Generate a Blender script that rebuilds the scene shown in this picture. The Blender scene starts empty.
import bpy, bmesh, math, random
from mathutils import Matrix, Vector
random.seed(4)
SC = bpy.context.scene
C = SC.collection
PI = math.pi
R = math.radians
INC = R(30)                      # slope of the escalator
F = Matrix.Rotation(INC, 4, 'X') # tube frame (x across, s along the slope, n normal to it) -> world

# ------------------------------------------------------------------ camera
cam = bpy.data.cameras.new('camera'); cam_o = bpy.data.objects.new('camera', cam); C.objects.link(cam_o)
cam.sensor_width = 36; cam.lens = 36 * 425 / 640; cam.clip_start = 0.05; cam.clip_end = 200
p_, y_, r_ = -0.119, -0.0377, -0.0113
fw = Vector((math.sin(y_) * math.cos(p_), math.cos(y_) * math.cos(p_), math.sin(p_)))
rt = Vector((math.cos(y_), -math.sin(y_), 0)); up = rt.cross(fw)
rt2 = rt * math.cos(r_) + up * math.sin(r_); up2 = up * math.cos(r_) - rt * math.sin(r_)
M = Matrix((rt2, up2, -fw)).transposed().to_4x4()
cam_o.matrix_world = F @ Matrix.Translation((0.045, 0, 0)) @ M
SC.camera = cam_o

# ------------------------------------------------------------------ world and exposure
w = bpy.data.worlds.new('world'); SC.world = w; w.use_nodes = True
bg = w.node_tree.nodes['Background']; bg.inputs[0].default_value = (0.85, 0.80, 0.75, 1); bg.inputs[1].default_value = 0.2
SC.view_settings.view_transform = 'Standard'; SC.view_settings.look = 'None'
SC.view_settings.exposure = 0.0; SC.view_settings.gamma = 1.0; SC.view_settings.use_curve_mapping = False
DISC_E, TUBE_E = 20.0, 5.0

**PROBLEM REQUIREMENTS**
Print exactly, and only, the lines beginning at the top of the listing and ending at the line with "F = Matrix.Rotation(INC, 4, 'X')".

**FINAL RESULT**
Generate a Blender script that rebuilds the scene shown in this picture. The Blender scene starts empty.
import bpy, bmesh, math, random
from mathutils import Matrix, Vector
random.seed(4)
SC = bpy.context.scene
C = SC.collection
PI = math.pi
R = math.radians
INC = R(30)                      # slope of the escalator
F = Matrix.Rotation(INC, 4, 'X') # tube frame (x across, s along the slope, n normal to it) -> world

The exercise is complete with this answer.